As pointed out this isn't what happens, but even if vendors did ship Coreboot it'd have the same behaviour (because that's what the vendors want) and you still wouldn't be able to reflash it because they'd still be using Boot Guard. Coreboot isn't some magical freedom enhancing technology that can be sprinkled on a platform to make it respect its users, in the same way that the use of Linux in Android doesn't guarantee any strong user benefits over the iOS kernel.


I think the implication was pretty clear that coreboot plus the ability to reflash your firmware is necessary.


I think you misunderstood. It doesn't affect the speed. The BIOS still boots as fast, but the logo stays up while other things happen.


Ah, I see. Regardless, coreboot is still important for other reasons.


As the other reply in this thread pointed out, this doesn't mean that the BIOS takes longer to boot, it means that the logo keeps showing as the OS boots.

(I would still love to see more open BIOSes, though.)


Standard behaviour for Windows 8+ on modern UEFI machines is for the OEM logo to remain.

You know when Windows has started to boot when the distinctive Microsoft spinner appears beneath.


At least there's some "sign of life" from the OS in this case - although I can totally imagine this being a confusing experience for people as well! If it's technically infeasible to replace the OEM logo while avoiding a modeset (flicker), maybe a small spinner or animated logo would do - an animated Fedora logo could look extremely cool there!


They note in the post that this functionality is coming soon:

> 2. Write a new plymouth theme based on the spinner theme which used the vendor logo as background and draws the spinner beneath it. Since this keeps the logo and black background as is and just draws the spinner on top this avoids the current visually jarring transition from logo screen to plymouth, allowing us to set plymouth.splash-delay to 0. This also has the advantage that the spinner will provide visual feedback that something is actually happening as soon as plymouth loads.


This messed me up for a while when I'd see the windows spinner on an Ubuntu redbrownpurple background


That's because you probably launched windows from a grub bootloader. What windows actually does is just leave up whatever was the last thing drawn on the screen, which for single-OS systems is usually the manufacturer logo.


Perfect description of that color, thanks.


That's basically what sbupdate [0] for Arch does, it allows you to set your own bitmap for boot logo (after the vendor logo, of course).

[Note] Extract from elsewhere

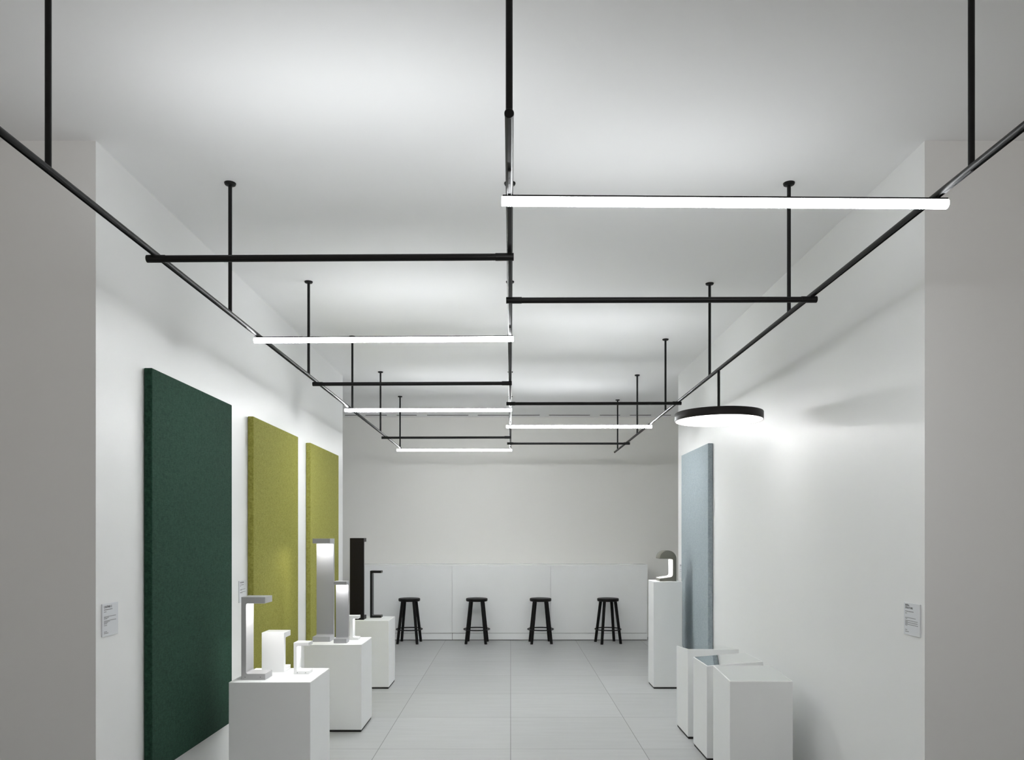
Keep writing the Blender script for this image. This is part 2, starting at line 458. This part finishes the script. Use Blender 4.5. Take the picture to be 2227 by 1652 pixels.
def bracket_lamp(x, y, z, L, W, H, ts, ta, tf, opens, mat, led, label, screws=False):
    """bracket-shaped lamp; x,y = nearest left corner of its footprint; opens '+x', '-y' or '+y'"""
    w = (L, W) if opens == '+x' else (W, L)
    t = thing('table_lamp', (x + w[0] / 2, y + w[1] / 2, z), label, 'lamp', 'bracket-shaped lamps on the plinths')
    P = bracket_profile(L, H, ts, ta, tf, min(0.010, ts * 0.5))
    e = 0.006
    if opens == '+x':
        body = prism([(x + u, z + v) for u, v in P], 'y', y, y + W, 0.0015)
        d = box(x + ts + 0.012, x + L - e, y + e, y + W - e, z + H - ta - 0.0016, z + H - ta + 0.001)
    elif opens == '+y':
        body = prism([(y + u, z + v) for u, v in P], 'x', x, x + W, 0.0015)
        d = box(x + e, x + W - e, y + ts + 0.012, y + L - e, z + H - ta - 0.0016, z + H - ta + 0.001)
    else:
        body = prism([(y + L - u, z + v) for u, v in P], 'x', x, x + W, 0.0015)
        d = box(x + e, x + W - e, y + e, y + L - ts - 0.012, z + H - ta - 0.0016, z + H - ta + 0.001)
    obj('body', body, mat, t)
    o = only_face(obj('diffuser', d, 'lacquer', t), led, -1)
    if screws:
        for u in (0.024, L * 0.80):
            obj('screw', rod((x + u, y - 0.0008, z + tf * 0.45), (x + u, y + 0.002, z + tf * 0.45), 0.0024, n=14), 'steel', t)
    return t

bracket_lamp(-1.6557, 4.662, HP, 0.147, 0.140, 0.509, 0.030, 0.039, 0.038, '+x', 'grey', dimmed('led', 0.6),
             'tall pale grey bracket lamp at the left edge of the nearest plinth', True)
bracket_lamp(-1.6164, 4.925, HP, 0.146, 0.146, 0.257, 0.034, 0.036, 0.026, '+y', 'lacquer', dimmed('led', 0.4),
             'square white lamp turned away, back corner of the nearest plinth')
bracket_lamp(-1.3886, 4.853, HP, 0.097, 0.100, 0.202, 0.020, 0.022, 0.021, '+x', 'lacquer', dimmed('ledweak', 0.4),
             'small white bracket lamp at the right of the nearest plinth', True)
bracket_lamp(-1.652, 6.325, HP, 0.165, 0.146, 0.860, 0.034, 0.039, 0.042, '-y', 'alu', dimmed('led', 0.75),
             'tallest silver lamp, lit under its head, before the yellow-green panel')
bracket_lamp(-1.457, 6.245, HP, 0.105, 0.106, 0.508, 0.026, 0.026, 0.033, '-y', 'alu', dimmed('led', 0.75),
             'shorter silver lamp beside the tall silver one')
bracket_lamp(-1.688, 7.965, HP, 0.146, 0.146, 0.858, 0.034, 0.039, 0.040, '+y', 'umber', 'shadow',
             'tall dark brown lamp with its broad back turned to the camera')
bracket_lamp(-1.513, 8.165, HP, 0.118, 0.106, 0.505, 0.020, 0.024, 0.024, '+x', 'black', 'shadow',
             'slim black bracket lamp before the end of the counter')
# small two-sided lamp
fx, fy = -1.352, 6.440
t = thing('table_lamp', (fx, fy + 0.045, HP), 'small white two-sided lamp right of the shorter silver lamp', 'lamp', 'bracket-shaped lamps on the plinths')
hw, hs, H = 0.060, 0.013, 0.204
P = [(-hw, 0), (hw, 0), (hw, 0.020), (hs + 0.006, 0.021), (hs, 0.027), (hs, H - 0.030), (hs + 0.006, H - 0.024), (hw, H - 0.023), (hw, H), (-hw, H),
     (-hw, H - 0.023), (-hs - 0.006, H - 0.024), (-hs, H - 0.030), (-hs, 0.027), (-hs - 0.006, 0.021), (-hw, 0.020)]
obj('body', prism([(fx + a, HP + b_) for a, b_ in P], 'y', fy, fy + 0.09, 0.0015), 'lacquer', t)
for s in (-1, 1):
    a = sorted((fx + s * 0.022, fx + s * 0.056))
    only_face(obj('diffuser', box(a[0], a[1], fy + 0.006, fy + 0.084, HP + H - 0.0252, HP + H - 0.0232), 'lacquer', t), dimmed('led', 0.4), -1)

# arched lamp on the tall plinth
ax, ay, az = 1.5560, 7.915, 1.117        # left foot end, near face, base
R, Hh = 0.0868, 0.322
t = thing('table_lamp', (ax + R, ay + 0.10, az), 'taupe arched lamp with half-round head on the tall slim plinth', 'lamp')
xr = ax + 2 * R; xi = xr - 0.037; zc = az + Hh - R
P = [(ax, az), (xr, az), (xr, zc)]
P += [(xr - R + R * math.cos(math.radians(a)), zc + R * math.sin(math.radians(a))) for a in range(6, 180, 6)]
P += [(ax, zc), (xi - 0.010, zc)]
P += [(xi - 0.010 + 0.010 * math.sin(math.radians(a)), zc - 0.010 + 0.010 * math.cos(math.radians(a))) for a in (30, 60, 90)]
rf = 0.028; zf = az + 0.045
P += [(xi - rf + rf * math.cos(math.radians(a)), zf + rf - rf * math.sin(math.radians(a))) for a in (0, 22, 45, 67, 85)]
P += [(ax, az + 0.030)]
obj('body', prism(P, 'y', ay, ay + 0.215, 0.0015), 'bronze', t, smooth=True)
d = only_face(obj('diffuser', box(ax + 0.012, xi - 0.014, ay + 0.008, ay + 0.207, zc - 0.0016, zc + 0.001), 'lacquer', t), dimmed('led', 0.5), -1)
g = bmesh.new()
lin = [(xi - 0.0008, zc - 0.012), (xi - 0.0008, zf + rf)] + [(xi - rf + (rf - 0.0008) * math.cos(math.radians(a)), zf + rf - (rf - 0.0008) * math.sin(math.radians(a))) for a in (22, 45, 67, 85)] + [(ax + 0.001, az + 0.0308)]
lin2 = [(p[0] + 0.0016, p[1] - 0.0012) for p in lin]
va = [[g.verts.new((p[0], yy, p[1])) for p in lin] for yy in (ay + 0.0015, ay + 0.2135)]
vb = [[g.verts.new((p[0], yy, p[1])) for p in lin2] for yy in (ay + 0.0015, ay + 0.2135)]
for i in range(len(lin) - 1):
    g.faces.new((va[0][i], va[0][i + 1], va[1][i + 1], va[1][i]))
    g.faces.new((vb[0][i], vb[1][i], vb[1][i + 1], vb[0][i + 1]))
    g.faces.new((va[0][i], vb[0][i], vb[0][i + 1], va[0][i + 1]))
    g.faces.new((va[1][i], va[1][i + 1], vb[1][i + 1], vb[1][i]))
g.faces.new((va[0][0], va[1][0], vb[1][0], vb[0][0])); g.faces.new((va[0][-1], vb[0][-1], vb[1][-1], va[1][-1]))
o = obj('reflector', g, 'lacquer', t, smooth=True); o['label'] = 'white inner reflector'

# ------------------------------------------------------------------ counter
cx0, cx1, cyf, cyb, ch = -2.383, 2.080, 11.53, 11.905, 1.152
t = thing('bar_counter', ((cx0 + cx1) / 2, (cyf + cyb) / 2, 0), 'long white bar counter along the back wall behind the stools', 'counter')
obj('carcass', box(cx0 + 0.004, cx1 - 0.004, cyf + 0.019, cyb, 0.11, ch - 0.028), 'counter', t)
obj('countertop', box(cx0, cx1, cyf, cyb, ch - 0.026, ch, 0.002), 'countertop', t)
for a, b_ in ((cx0, -0.8908), (-0.8852, 0.6042), (0.6098, cx1)):
    obj('front_panel', box(a, b_, cyf, cyf + 0.018, 0.1115, ch - 0.0268, 0.001), 'counter', t)
for a, b_ in ((cx0, -0.8908), (-0.8852, 0.6042), (0.6098, cx1)):
    obj('kick_panel', box(a, b_, cyf + 0.004, cyf + 0.022, 0.010, 0.106, 0.001), 'counter', t)
o = obj('base', box(cx0 + 0.01, cx1 - 0.01, cyf + 0.024, cyb, 0, 0.11), 'shadow', t); o['label'] = 'dark base behind the kick panels'

# ------------------------------------------------------------------ stools
def make_stool():
    t = thing('bar_stool', (0, 0, 0), 'stool', 'stool', 'black round stools at the counter')
    obj('seat', lathe([(0, 0.619), (0.150, 0.619), (0.157, 0.624), (0.160, 0.634), (0.160, 0.652), (0.157, 0.660), (0.150, 0.663), (0.12, 0.659), (0.06, 0.655), (0, 0.654)], (0, 0, 0), 64), 'blackmatt', t, True, smooth=True)
    for a in (225, 315, 45, 135):
        c, s = math.cos(math.radians(a)), math.sin(math.radians(a))
        b = rod((0.207 * c, 0.207 * s, 0.0), (0.120 * c, 0.120 * s, 0.622), 0.0205, 0.0225, 20, 0.002)
        for v in b.verts:                       # feet cut level with the floor
            if v.co.z < 0.03: v.co.z = max(0.0, v.co.z) if v.co.z > 0.012 else 0.0
        obj('leg', b, 'blackmatt', t, True, smooth=True)
    obj('foot_ring', torus(0.191, 0.0085, 0.205), 'black', t, True, smooth=True)
    return t
stool = make_stool()
for i, (x, rz, lab) in enumerate([
        (-1.505, -4, 'black round bar stool beside the plinth with the black lamps'),
        (-0.503, -3, 'black round bar stool, second from the left along the counter'),
        (0.444, 4, 'black round bar stool, third from the left along the counter'),
        (1.446, 12, 'black round bar stool nearest the tall slim plinth, all four legs showing')]):
    o = stool if i == 0 else copy_tree(stool)
    o.location = (x, 11.27, 0); o.rotation_euler = (0, 0, math.radians(rz)); o['label'] = lab

# ------------------------------------------------------------------ wall plaques
def text_mesh(txt, size, bold=0.0):
    cu = bpy.data.curves.new('txt', 'FONT'); cu.body = txt; cu.size = size; cu.extrude = 0.0002; cu.offset = bold
    to = bpy.data.objects.new('txt', cu); COL.objects.link(to)
    dg = bpy.context.evaluated_depsgraph_get(); dg.update()
    me = bpy.data.meshes.new_from_object(to.evaluated_get(dg))
    bpy.data.objects.remove(to); bpy.data.curves.remove(cu)
    b = bmesh.new(); b.from_mesh(me); bpy.data.meshes.remove(me)
    return b

def plaque(side, y0, y1, z0, z1, titles, lines, label):
    """side -1: on the left wall (reads from near to far), +1: on the right wall (reads from far to near)"""
    th = 0.006
    xw = WL if side < 0 else WR
    xa, xb = (xw, xw + th) if side < 0 else (xw - th, xw)
    t = thing('wall_plaque', (xw, (y0 + y1) / 2, (z0 + z1) / 2), label, 'sign', 'small information plaques on the walls')
    obj('board', box(xa, xb, y0, y1, z0, z1, 0.0012), 'board', t)
    W, H = y1 - y0, z1 - z0
    n = Vector((1, 0, 0)) if side < 0 else Vector((-1, 0, 0))
    ux = Vector((0, 1, 0)) if side < 0 else Vector((0, -1, 0))
    org = Vector((xb if side < 0 else xa, y0 if side < 0 else y1, z1)) + n * 0.0002
    mat4 = Matrix.Translation(org) @ Matrix((( ux.x, 0, n.x, 0), (ux.y, 0, n.y, 0), (ux.z, 1, n.z, 0), (0, 0, 0, 1)))
    if titles:
        b = bmesh.new()
        for txt, v, size in titles:
            q = text_mesh(txt, size, 0.0004)
            bmesh.ops.translate(q, verts=q.verts, vec=(0.10 * W, -v * H, 0))
            b = merge(b, q)
        bmesh.ops.transform(b, matrix=mat4, verts=b.verts)
        o = obj('title', b, 'ink', t); o['label'] = 'dark title lettering'
    b = bmesh.new()
    for v, ln, hgt in lines:                     # rows of fine print, too small to read
        u = 0.10
        while u < ln - 0.01:
            w = min(random.uniform(0.03, 0.085), ln - u)
            q = box(u * W, (u + w) * W, -v * H - hgt / 2, -v * H + hgt / 2, -0.0001, 0.0003)
            b = merge(b, q); u += w + 0.012
    bmesh.ops.transform(b, matrix=mat4, verts=b.verts)
    o = obj('fine_print', b, 'inklight', t); o['label'] = 'rows of fine grey print'

para = [(0.27, 0.62, 0.0042), (0.33, 0.22, 0.0036)]
plaque(1, 3.594, 3.742, 1.1135, 1.2705,
       [('INFRA-', 0.105, 0.0125), ('STRUCTURE', 0.185, 0.0125)],
       para + [(0.465, 0.74, 0.0030), (0.50, 0.22, 0.0030), (0.555, 0.86, 0.0030), (0.585, 0.26, 0.003), (0.615, 0.86, 0.0030), (0.645, 0.26, 0.003), (0.675, 0.88, 0.0030), (0.705, 0.25, 0.003), (0.845, 0.22, 0.0034), (0.90, 0.32, 0.0034)],
       'small pale plaque on the right wall by its near corner')
plaque(-1, 3.609, 3.755, 1.1135, 1.2705,
       [('CASTING C', 0.13, 0.0140)],
       [(0.185, 0.62, 0.0042), (0.25, 0.24, 0.0036), (0.40, 0.84, 0.0030), (0.43, 0.40, 0.003), (0.46, 0.30, 0.003), (0.525, 0.86, 0.003), (0.555, 0.45, 0.003), (0.585, 0.34, 0.003), (0.615, 0.28, 0.003), (0.665, 0.28, 0.003), (0.86, 0.28, 0.0034), (0.905, 0.36, 0.0034)],
       'small pale plaque on the left wall before the dark green panel')
plaque(-1, 5.430, 5.578, 1.1135, 1.2705, [],
       [(0.085, 0.62, 0.0090), (0.19, 0.62, 0.0042), (0.25, 0.24, 0.0036), (0.40, 0.84, 0.0030), (0.43, 0.40, 0.003), (0.525, 0.86, 0.003), (0.555, 0.45, 0.003)],
       'small pale plaque between the dark green and the olive panel')
plaque(1, 8.560, 8.710, 1.1135, 1.2705, [],
       [(0.10, 0.62, 0.0100), (0.20, 0.62, 0.0042), (0.40, 0.84, 0.0030), (0.525, 0.86, 0.003)],
       'small pale plaque behind the arched lamp beside the blue panel')

# ------------------------------------------------------------------ world, camera, colour
w = bpy.data.worlds.new('world'); S.world = w; w.use_nodes = True
bg = w.node_tree.nodes['Background']
# added fill from the open side: brighter below the horizon to lift ceiling corners
nt = w.node_tree
tc = nt.nodes.new('ShaderNodeTexCoord'); sx = nt.nodes.new('ShaderNodeSeparateXYZ')
nt.links.new(tc.outputs['Generated'], sx.inputs[0])
mr = nt.nodes.new('ShaderNodeMapRange'); mr.interpolation_type = 'SMOOTHSTEP'
mr.inputs['From Min'].default_value = -0.10; mr.inputs['From Max'].default_value = 0.14
mr.inputs['To Min'].default_value = 0.76; mr.inputs['To Max'].default_value = 0.26
nt.links.new(sx.outputs['Z'], mr.inputs['Value']); nt.links.new(mr.outputs['Result'], bg.inputs['Strength'])
bg.inputs['Color'].default_value = (1.0, 0.925, 0.85, 1)

cam = bpy.data.cameras.new('camera'); co = bpy.data.objects.new('camera', cam); COL.objects.link(co)
co.location = (0, 0, 1.6); co.rotation_euler = (PI / 2, 0, 0)
cam.sensor_fit = 'HORIZONTAL'; cam.sensor_width = 36.0
cam.lens = 1650.0 / 2227.0 * 36.0
cam.shift_x = 3.0 / 2227.0
cam.shift_y = (1163.0 - 826.0) / 2227.0
cam.clip_start = 0.05
S.camera = co

S.view_settings.view_transform = 'Standard'
S.view_settings.look = 'None'
S.view_settings.gamma = 1.0
S.view_settings.use_curve_mapping = False
S.view_settings.exposure = 0.16
S.cycles.max_bounces = 12
S.cycles.diffuse_bounces = 8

Another benefit of sbupdate (besides Secure Boot) is that it allows running Linux kernel directly as a UEFI executable, no GRUB or systemd-boot needed!

[0]: https://github.com/andreyv/sbupdate


> is that it allows running Linux kernel directly as a UEFI executable

Like rEFInd?


Here's the documentation for Kernel's EFI stub: https://www.infradead.org/~mchehab/kernel_docs/unsorted/efi-...


Like rEFInd in the sense that it replaces rEFInd. The kernel itself can be executed by the firmware directly as an EFI application.


Like rEFInd and System boot and even the inbuilt UEFI firmware of most manufacturers.


> even the inbuilt UEFI firmware of most manufacturers.

I have a <3yo laptop that boots NVME OSes fine, Windows and Linux alike ... except for the Windows feature-upgrade process, which just hangs indefinitely on the OEM logo.*

I also have a desktop whose UEFI firmware doesn't output anything to its PCI videocard, and also refuses to boot at all if anything is connected to its integrated videocard. So getting Linux installed on that silly thing at all, was an exercise in frustration.

I furthermore used to have a little "mini PC" that utterly refused to allow its UEFI boot entries to be modified at all - on top of having no boot-time video output and a soldered-on bootable storage. So I had to abandon and rollback my efforts to install Linux on it, lest I brick it. Brick, an x86-based system. Ugh!

In short, I don't respect manufacturers' UEFI firmware any farther than I can defenestrate their products.

-

* I would say something about how imaging from a SATA SSD onto an NVME SSD even required a reinstall of Windows, whereas the dual-booted Linux install worked perfectly; but that's probably just Windows being its usual stupid self.